Courtenay Leonard Barrett, Jr.

NO. 17856  •  

Killed in Action September 27, 1950, in Korea, Aged 23 Years.


Bo has been gone almost four years now. Because of his death there will always be a certain emptiness in the lives of those who knew and loved him. He left behind many wonderful memories of a boy and a man full of fun and life, but with high ideals which he not only lived up to himself, but which he instilled into many other people.

As a boy Bo showed the qualities which were so evident all through his life. He was a leader with a great imagination and the ability to carry out his ideas. He organized our childhood gangs, as well as many other activities, ranging from a neighborhood newspaper to a lemonade stand In the summer. He liked sports and regularly attended meetings at the YMCA, as well as playing baseball and football at school. He was a good student and always enjoyed reading. As he grew up he collected books until he had a good-sized library of Poe, Shakespeare, De Maupassant, and other authors. Besides all his activItles, Bo had something he displayed throughout his life-a kind and loving personality. He enjoyed people-all people - and because he liked them he invariably brought out their good qualities. He seemed to gain something from each person he know, and in turn gave part of himself to them. He was completely unselfish and would do almost anything for a friend. When we were small he took it upon himself to be my guardian-Bo walked with me to and from school, and many times gave up his own play to see that I was safe. As we grew up he was more than just a big brothor-he was a confidante, adviser, teacher, and disciplinarian. Our grandparents, who raised us after our mother died, set an example for Bo by their unselfish devotion and generosity. He loved them deeply and always tried to live up to the bright dreams they had for him. There were times of course when he required a little discipline, for he was a normal boy with ideas and inventions, which once in a while were very impractical. On the whole, however, our family was very close-each enjoying and loving the others very much.

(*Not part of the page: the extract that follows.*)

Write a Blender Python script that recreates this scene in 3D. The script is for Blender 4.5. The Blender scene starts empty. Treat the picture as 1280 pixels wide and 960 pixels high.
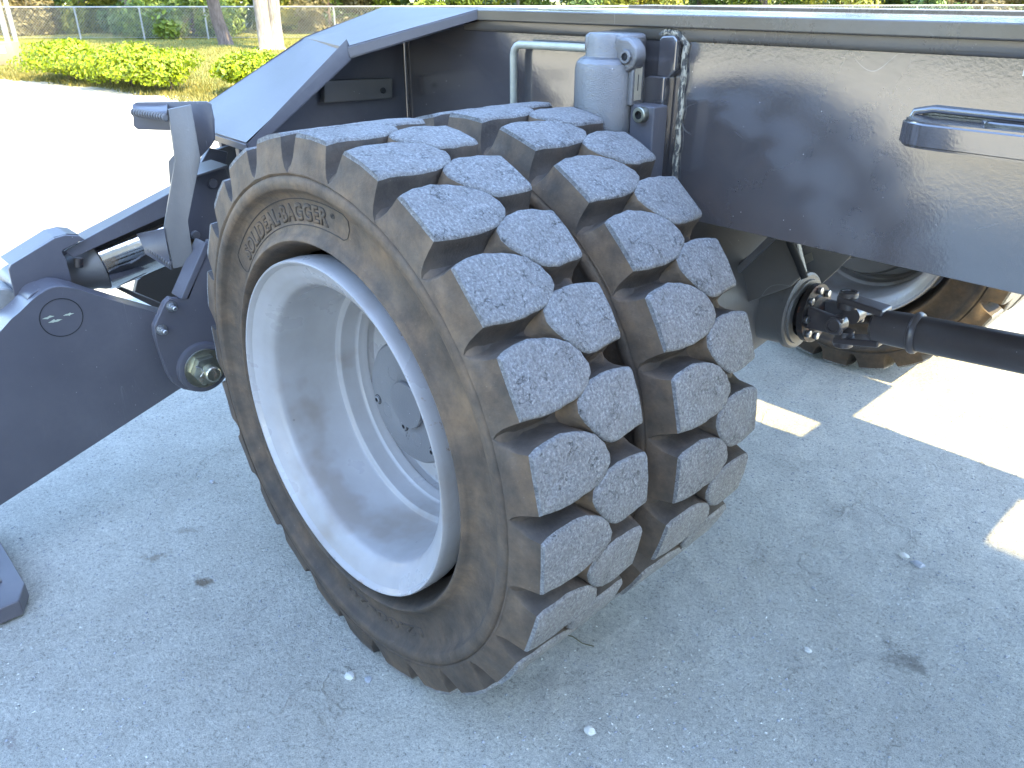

Bo went away to Kentucky Military Institute for high school, and for the first time our group was broken up. However, these school years were filled with many letters and wonderful summer vacations. During high school Bo found that the combination of his uniform and what he called his "charming personality" made him popular with the girls. So throughout these years there was a succession of love affairs -each one 'being "IT", but only for a short while. After his graduation from KMI, as a Cadet Captain, he was drafted and soon was sent to France as a member of the Army of Occupation. After serving a year in France and Germany, he received his appointment to West Point.

The following fall he passed his entrance examinations after a hard preparatory course at Amherst. His first year was the usual difficult one. He spent many hours on his first vacation astounding his friends and family, telling them of the hardship of a plebe. During this year however, a wonderful thing happened to Bo; he met Jacqueline Lowry, the daughter of Colonel Lowry, and this time he really fell in love. The next years went by swiftly and in his senior year he and Jackie became engaged. He made many good friends at the Point whom he regretted leaving, but at the same time he was anxious to be married and start his career. On the evening of his graduation, he and Jackie were married in the chapel at Fort Hamilton, New York where she lived. It was a lovely wedding and they were very very happy. They spent several weeks of their honeymoon with our family and several weeks with Jackie's family.

Just after graduation the Korean war broke out and orders came for Bo to leave immediately for Fort Lewis, Washington. When he left Bo was cheerful and determined. I'll always remember his telling us not to worry; that It was his job to help clear up the war quickly, and that he would be back soon. That was the middle of July. On September 27, 1950, he was killed in action. He spared us the terrible hardships in his letters, but we later learned that only two men from his company survived those battles.

After he was gone we were bitter for a long time. Why did he have to be killed when he had so much ahead of him- We asked ourselves this question a million times. We never received a direct answer but somehow we've come to know deeply that his death was not in vain. Sometimes only through the sacrifices of great and wonderful people in the name of freedom do we at home realize how precious our liberty is. God must have taken Bo because his job here was done. He instilled his leadership, his wisdom and his kindness into many people. To him we can give the greatest tribute possible - there are many people who are better and happier because he lived.